Un titolo, Cannibal Holocaust, ancora oggi storico e fondamentale tanto per i cannibal movie quanto per il falso documentario miscelato al found footage. Di base è riconosciuto per essere stato il primo film horror a utilizzare la tecnica del "video ritrovato" all'interno di una narrazione di genere, ma più importante e capitale è il modo in cui Deaodato ha radicalizzato con perfetta attenzione gli elementi costitutivi dello stesso, in realtà settandone gli standard basilari e perfezionandolo. Imitando il prototipo snuff-erotico di Lenzi e D'Amato, l'autore confezionò nel 1972 Ultimo mondo cannibale, un prodotto ancora grezzo e fin troppo legato a sensibilità di generi differenti poco amalgamate tra loro, di certo non nella critica mediatica e di costume. Mentre uscivano film come Emanuelle e gli ultimi cannibali o La montagna del dio cannibale, così, Deodato cominciò ad affinare ai limiti della codificazione le componenti tecnico-artistiche primarie del genere in esame, tornando poi al cinema con Cannibal Holocaust nel 1980 e consegnando al mondo il suo massimo capolavoro, inteso come suo film più rilevante. L'opera è divisa in due parti ben distinte: la prima dove il Professor Harold Monroe (Robert Kerman) parte per l'Amazzonia alla ricerca di quattro giovani reporter estremi, inoltratisi pochi mesi prima nella foresta brasiliana per documentare vita e usanze delle tribù cannibali della zona.

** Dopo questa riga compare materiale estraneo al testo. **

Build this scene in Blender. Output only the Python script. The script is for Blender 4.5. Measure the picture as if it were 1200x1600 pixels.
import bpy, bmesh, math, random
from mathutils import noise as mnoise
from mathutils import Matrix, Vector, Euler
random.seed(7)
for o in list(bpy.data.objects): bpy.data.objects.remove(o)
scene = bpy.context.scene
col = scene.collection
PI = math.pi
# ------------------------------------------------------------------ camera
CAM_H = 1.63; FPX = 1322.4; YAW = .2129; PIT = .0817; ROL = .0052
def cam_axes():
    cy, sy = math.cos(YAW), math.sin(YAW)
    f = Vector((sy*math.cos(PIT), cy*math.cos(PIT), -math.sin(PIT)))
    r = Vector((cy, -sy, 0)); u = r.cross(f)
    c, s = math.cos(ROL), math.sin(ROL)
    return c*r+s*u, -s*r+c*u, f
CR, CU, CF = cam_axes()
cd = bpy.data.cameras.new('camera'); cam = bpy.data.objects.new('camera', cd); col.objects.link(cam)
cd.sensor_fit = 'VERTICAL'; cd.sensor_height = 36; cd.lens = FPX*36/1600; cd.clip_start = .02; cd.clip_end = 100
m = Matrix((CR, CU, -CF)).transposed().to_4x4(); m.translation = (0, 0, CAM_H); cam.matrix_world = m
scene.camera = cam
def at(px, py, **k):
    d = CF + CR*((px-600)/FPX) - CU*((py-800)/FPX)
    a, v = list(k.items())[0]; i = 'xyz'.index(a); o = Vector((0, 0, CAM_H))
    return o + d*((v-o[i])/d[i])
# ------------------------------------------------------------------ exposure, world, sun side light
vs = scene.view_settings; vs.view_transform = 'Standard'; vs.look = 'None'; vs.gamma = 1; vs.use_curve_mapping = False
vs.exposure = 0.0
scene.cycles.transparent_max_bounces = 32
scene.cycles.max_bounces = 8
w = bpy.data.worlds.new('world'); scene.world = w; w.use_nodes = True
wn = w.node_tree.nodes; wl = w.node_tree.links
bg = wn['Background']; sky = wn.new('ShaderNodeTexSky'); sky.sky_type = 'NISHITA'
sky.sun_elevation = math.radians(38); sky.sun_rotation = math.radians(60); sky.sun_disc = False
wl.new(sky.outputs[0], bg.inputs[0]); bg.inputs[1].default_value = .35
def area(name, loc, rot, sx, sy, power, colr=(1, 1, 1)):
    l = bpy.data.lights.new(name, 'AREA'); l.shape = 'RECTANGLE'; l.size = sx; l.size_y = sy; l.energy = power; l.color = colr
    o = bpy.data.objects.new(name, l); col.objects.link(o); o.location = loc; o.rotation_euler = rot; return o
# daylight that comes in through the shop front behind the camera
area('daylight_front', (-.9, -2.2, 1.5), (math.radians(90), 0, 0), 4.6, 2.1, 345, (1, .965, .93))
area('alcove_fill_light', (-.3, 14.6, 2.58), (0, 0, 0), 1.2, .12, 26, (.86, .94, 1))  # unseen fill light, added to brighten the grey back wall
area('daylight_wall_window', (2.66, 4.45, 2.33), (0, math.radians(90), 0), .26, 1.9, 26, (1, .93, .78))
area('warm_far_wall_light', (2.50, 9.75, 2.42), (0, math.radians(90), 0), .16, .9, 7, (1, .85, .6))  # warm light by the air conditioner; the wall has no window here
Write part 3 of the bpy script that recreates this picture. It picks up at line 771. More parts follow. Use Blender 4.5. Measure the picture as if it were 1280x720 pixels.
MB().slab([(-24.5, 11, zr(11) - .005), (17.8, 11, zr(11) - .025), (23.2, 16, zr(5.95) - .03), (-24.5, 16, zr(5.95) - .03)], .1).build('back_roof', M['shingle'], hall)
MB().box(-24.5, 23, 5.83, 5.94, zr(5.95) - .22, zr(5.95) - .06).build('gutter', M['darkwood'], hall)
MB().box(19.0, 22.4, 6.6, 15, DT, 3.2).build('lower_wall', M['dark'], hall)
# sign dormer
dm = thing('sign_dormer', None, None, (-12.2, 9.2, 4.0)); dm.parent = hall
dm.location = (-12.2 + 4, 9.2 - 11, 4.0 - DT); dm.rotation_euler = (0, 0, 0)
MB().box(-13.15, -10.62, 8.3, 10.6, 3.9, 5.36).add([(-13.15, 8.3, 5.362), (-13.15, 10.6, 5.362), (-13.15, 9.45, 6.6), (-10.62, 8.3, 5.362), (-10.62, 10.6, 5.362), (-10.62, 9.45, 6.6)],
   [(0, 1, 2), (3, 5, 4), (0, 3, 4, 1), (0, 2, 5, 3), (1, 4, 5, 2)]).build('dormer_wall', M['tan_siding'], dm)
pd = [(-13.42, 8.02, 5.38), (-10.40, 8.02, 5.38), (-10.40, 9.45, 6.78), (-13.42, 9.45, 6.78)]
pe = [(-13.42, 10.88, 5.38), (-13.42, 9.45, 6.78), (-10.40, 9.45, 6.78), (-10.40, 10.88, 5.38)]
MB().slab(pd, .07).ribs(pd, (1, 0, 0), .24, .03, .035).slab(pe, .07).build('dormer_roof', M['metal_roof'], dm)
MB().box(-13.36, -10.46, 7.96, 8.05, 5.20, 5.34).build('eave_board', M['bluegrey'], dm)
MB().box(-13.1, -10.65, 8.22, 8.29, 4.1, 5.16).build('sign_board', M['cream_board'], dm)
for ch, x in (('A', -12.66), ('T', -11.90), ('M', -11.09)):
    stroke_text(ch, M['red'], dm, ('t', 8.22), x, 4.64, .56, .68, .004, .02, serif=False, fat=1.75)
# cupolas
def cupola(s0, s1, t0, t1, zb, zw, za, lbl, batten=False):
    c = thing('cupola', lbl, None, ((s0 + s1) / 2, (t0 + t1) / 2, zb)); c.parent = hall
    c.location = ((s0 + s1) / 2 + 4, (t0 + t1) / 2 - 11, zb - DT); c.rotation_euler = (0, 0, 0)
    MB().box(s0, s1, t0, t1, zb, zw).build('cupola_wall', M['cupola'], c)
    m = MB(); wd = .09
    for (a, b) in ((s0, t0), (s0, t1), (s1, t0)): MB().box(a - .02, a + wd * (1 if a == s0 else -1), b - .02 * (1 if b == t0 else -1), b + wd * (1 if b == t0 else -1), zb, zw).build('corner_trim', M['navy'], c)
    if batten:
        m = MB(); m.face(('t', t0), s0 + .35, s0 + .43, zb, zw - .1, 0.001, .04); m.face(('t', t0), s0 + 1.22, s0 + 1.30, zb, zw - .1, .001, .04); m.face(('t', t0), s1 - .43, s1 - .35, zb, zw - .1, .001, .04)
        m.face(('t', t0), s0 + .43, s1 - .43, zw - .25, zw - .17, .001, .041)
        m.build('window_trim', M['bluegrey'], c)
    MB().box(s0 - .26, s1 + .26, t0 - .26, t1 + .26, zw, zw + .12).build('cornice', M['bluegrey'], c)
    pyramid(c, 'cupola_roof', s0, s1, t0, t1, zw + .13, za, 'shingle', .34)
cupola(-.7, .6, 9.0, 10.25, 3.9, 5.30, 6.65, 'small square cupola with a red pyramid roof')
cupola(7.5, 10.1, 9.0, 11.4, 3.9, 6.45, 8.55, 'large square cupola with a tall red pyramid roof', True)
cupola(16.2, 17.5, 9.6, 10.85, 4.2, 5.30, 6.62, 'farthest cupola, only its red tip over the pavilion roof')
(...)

Cannibal Holocaust: una scena del film
Cannibal Holocaust: una scena del film

La seconda, invece, dedicata alla visione del filmato girato dal gruppo di ragazzi e ritrovato da Monroe, alla ricerca dei motivi che li hanno portati a una terrificante morte, uccisi e mangiati da quelle stesse popolazioni che erano andati a studiare. In tutto ciò assistiamo a un susseguirsi di avventura, scene erotiche, esplorazioni della giungla amazzonica e violenza reale sugli animali - squartati, scuoiati o decapitati ancora vivi -, motivo che è costato a Cannibal Holocaust (ma anche ad altri prodotti simili) diverse denunce, confische e censure nonché innumerevoli critiche negative dalla stampa specializzata dell'epoca, creando un curioso paradosso morale, sociale e tematico con il senso stesso del film di Deodato.

Selvaggi

Luca Barbareschi in una scena di Cannibal Holocaust
Luca Barbareschi in una scena di Cannibal Holocaust

Ciò che rende infatti il film di Deodato un vero e proprio caso studio cinematografico è il forte e predominante interesse nell'analisi etica, deontologica e umana della dissonanza tra metropoli e giungla, tra civiltà e selvaggi. In realtà è proprio dopo Cannibal Holocaust che il genere nobilitò questo ulteriore elemento aggiunto, sfruttandolo maggiormente ma senza raggiunge mai concretamente i livelli innovativi del lungometraggio di Deodato. Non c'è inoltre parodia o scherno della violenza, che viene mostrata nei suoi tratti più crudi e viscerali, distanziandosi per questo dal mockumentary. Il contrasto è tra l'ipocrisia del capitalismo (della cosiddetta civiltà) e le usanze interne alle spietate e apparentemente barbare tribù amazzoniche. E il filtro è quello dei media, che il regista critica apertamente e con ferocia, additando con coraggio la brutalizzazione e spettacolarizzazione del male e della crudeltà, ma anche la manipolazione della verità mediante i mezzi di comunicazione, siano telegiornali o cinema stesso. Se il genere in questione ha sempre cercato di interrogarsi su chi fossero i veri selvaggi in preda a istinti animaleschi e aggressivi tra i popoli civilizzati e le tribù cannibali, Deodato è andato oltre, individuando nei mass media la più grande creatura antropofaga di tutte, in senso sociale e culturale, in grado di nutrirsi persino della coscienza e della volontà umana, dando conseguentemente in pasto agli spettatori "carne da macello" sotto forma di puro sensazionalismo capace di seviziare con masochismo i loro sensi.

Cannibal Holocaust
Una scena di Cannibal Holocaust

Anzi, questo inconsapevole indottrinamento spinge l'uomo senza coscienza né cultura a stuprare la natura, a prendersene gioco e ucciderla senza rispetto, quasi fosse loro diritto, essendo razza predominante nonché più progredita. Mai nelle metropoli e sempre distanti dalla civiltà urbana, comunque, come a voler liberare pulsioni represse falsificando di fatto la propria umanità. Prima ancora de Il ritorno del Cavaliere Oscuro di Frank Miller o di Natural Born Killer di Oliver Stone, Deodato rifletteva con competenza, deduzione e ingegno sul black mirror del capitalismo mediatico attraverso uno dei generi di serie B più liberi e sovversivi che mai.